Following DIA's establishment, the Services transferred intelligence functions and resources to it on a time-phased basis to avoid rapidly degrading the overall effectiveness of defense intelligence. Specifically, DoD assigned DIA the mission of collecting, processing, evaluating, analyzing, integrating, producing, and disseminating military intelligence for the Department. A year after its formation, the Agency faced its first major intelligence test during the superpower confrontation that developed after Soviet missiles were discovered at bases in Cuba. Yet, even in the midst of this crisis, Agency organizational efforts continued. In late 1962, DIA established the Defense Intelligence School, and on 1 January 1963, it activated a new Production Center. Several Service elements were merged to form this production facility, which occupied the "A" and "B" Building at Arlington Hall Station, Virginia.
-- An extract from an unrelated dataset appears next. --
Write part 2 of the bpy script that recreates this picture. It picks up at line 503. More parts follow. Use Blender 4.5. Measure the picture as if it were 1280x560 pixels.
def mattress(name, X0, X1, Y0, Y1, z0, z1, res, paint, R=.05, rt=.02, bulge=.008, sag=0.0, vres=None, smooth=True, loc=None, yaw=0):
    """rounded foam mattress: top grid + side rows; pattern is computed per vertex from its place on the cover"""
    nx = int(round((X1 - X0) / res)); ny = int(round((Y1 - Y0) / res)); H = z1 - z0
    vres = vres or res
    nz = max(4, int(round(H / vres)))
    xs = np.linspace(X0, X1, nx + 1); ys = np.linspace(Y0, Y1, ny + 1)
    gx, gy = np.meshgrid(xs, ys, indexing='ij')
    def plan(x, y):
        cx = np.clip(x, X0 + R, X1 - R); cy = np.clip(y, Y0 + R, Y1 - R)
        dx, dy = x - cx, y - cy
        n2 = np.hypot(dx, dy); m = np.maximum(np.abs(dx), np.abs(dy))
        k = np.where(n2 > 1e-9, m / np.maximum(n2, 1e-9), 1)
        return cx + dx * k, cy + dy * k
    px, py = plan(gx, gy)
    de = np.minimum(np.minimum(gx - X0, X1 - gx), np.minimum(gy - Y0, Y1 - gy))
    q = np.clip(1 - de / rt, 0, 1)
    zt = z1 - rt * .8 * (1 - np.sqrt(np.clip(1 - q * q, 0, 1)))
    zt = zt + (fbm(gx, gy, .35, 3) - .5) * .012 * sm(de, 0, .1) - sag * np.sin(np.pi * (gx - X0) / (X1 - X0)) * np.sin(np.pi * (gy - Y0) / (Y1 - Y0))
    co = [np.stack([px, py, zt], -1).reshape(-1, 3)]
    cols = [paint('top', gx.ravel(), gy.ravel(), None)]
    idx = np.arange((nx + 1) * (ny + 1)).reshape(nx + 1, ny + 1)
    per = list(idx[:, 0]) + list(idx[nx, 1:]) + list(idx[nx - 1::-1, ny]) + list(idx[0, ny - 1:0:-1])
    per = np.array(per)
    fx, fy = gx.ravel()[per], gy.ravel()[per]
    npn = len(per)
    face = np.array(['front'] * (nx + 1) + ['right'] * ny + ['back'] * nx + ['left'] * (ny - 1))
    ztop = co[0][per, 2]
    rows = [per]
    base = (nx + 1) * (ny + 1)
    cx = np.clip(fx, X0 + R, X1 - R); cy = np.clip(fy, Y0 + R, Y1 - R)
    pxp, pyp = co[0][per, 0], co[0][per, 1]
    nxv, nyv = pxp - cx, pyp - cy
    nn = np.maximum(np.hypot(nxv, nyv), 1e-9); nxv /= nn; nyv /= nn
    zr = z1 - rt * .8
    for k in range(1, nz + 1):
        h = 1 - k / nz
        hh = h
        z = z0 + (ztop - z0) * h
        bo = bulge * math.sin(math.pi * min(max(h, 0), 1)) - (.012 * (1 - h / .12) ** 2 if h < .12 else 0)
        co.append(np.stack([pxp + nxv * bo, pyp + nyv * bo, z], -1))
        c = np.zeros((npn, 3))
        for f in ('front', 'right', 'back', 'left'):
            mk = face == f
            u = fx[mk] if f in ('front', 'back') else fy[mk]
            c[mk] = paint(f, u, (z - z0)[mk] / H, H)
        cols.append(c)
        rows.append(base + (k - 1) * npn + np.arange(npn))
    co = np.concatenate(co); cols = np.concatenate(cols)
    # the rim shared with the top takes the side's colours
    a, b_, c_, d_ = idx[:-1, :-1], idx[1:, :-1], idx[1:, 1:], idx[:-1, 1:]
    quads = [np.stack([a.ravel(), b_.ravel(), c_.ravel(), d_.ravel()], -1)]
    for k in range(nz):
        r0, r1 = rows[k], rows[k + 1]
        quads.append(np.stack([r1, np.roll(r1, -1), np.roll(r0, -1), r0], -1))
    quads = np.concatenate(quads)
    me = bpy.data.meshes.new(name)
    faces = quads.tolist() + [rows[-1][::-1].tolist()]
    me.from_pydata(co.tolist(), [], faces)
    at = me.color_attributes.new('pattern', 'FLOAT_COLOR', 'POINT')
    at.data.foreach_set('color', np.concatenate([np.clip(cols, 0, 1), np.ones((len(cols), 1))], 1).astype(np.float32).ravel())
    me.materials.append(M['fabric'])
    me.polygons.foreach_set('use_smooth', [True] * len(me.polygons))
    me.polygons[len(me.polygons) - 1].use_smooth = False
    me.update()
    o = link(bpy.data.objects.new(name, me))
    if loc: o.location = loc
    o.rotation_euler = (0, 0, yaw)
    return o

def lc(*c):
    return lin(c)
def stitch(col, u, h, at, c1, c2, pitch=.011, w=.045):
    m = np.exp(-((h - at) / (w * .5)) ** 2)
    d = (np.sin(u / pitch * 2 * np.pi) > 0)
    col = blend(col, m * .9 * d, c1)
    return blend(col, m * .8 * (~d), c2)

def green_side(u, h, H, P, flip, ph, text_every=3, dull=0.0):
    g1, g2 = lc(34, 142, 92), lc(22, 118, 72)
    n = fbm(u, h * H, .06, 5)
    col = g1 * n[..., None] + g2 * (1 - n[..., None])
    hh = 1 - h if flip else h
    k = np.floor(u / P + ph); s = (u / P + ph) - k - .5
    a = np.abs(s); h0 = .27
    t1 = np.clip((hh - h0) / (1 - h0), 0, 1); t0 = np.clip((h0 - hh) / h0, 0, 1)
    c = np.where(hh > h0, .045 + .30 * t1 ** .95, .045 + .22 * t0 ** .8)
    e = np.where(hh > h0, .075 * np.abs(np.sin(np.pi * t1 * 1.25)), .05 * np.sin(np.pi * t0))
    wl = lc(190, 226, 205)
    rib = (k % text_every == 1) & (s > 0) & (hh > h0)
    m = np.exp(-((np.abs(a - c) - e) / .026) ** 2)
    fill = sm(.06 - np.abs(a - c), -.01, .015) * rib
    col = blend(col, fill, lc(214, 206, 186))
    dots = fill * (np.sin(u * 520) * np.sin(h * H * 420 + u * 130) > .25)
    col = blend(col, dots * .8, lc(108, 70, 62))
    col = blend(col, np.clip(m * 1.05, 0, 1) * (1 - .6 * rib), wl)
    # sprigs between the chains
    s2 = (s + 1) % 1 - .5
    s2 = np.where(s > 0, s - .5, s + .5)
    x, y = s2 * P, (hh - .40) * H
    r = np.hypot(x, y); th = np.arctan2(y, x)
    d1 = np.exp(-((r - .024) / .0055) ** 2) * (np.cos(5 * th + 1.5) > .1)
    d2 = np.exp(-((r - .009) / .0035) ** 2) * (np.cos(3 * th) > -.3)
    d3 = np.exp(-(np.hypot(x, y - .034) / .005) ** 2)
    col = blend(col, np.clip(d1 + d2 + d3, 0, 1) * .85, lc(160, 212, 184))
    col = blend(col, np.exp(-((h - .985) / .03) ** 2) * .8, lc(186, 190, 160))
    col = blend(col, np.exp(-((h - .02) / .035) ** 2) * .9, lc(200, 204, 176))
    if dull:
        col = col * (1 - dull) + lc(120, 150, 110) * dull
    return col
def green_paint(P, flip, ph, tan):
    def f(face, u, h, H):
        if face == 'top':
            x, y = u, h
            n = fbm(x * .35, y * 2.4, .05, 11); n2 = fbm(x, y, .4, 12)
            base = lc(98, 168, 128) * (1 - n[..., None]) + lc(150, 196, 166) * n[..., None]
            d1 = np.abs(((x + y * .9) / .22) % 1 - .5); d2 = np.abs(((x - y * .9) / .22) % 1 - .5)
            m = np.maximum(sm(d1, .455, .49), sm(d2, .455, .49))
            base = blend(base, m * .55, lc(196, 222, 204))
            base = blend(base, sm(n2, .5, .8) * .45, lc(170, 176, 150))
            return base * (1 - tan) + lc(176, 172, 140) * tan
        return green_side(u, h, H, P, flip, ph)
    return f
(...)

The Agency also added an Automated Data Processing (ADP) Center on 19 February, a Dissemination Center on 31 March, and a Scientific and Technical Intelligence Directorate on 30 April 1963. DIA assumed the staff support functions of the J-2, Joint Staff, on 1 July 1963. Two years later, on 1 July 1965, DIA accepted responsibility for the Defense Attache System--the last function the Services transferred to DIA.
During these early years of DIA's existence, Agency attempts to establish itself as DoD's central military intelligence organization met with continuing Service opposition. At the same time, the Vietnam War severely tested the fledgling Agency's ability to produce accurate, timely intelligence. In particular, the war increased defense intelligence's involvement in efforts to account for American service members missing or captured in Southeast Asia. DIA analysts focused during the 1960's on: China's detonation of an atomic bomb and the launching of its cultural revolution; increasing unrest among African nations; and, fighting in Malaysia, Cyprus, and Kashmir. In the late 1960's, crises that tested intelligence responsiveness included: the Tet offensive in Vietnam; the Six-Day War between Egypt and Israel; continuing troubles in Africa, particularly Nigeria; North Korea's seizure of the PUEBLO; and the Soviet invasion of Czechoslovakia.
Whether managing the deployment of a multi-agency National Intelligence Support Team, which provides tailored intelligence support to the military commander during crises, or developing innovative concepts toward a virtual collaborative environment for intelligence analysis such as the Joint Intelligence Virtual Architecture, DIA is "Committed to Excellence in Defense of the Nation."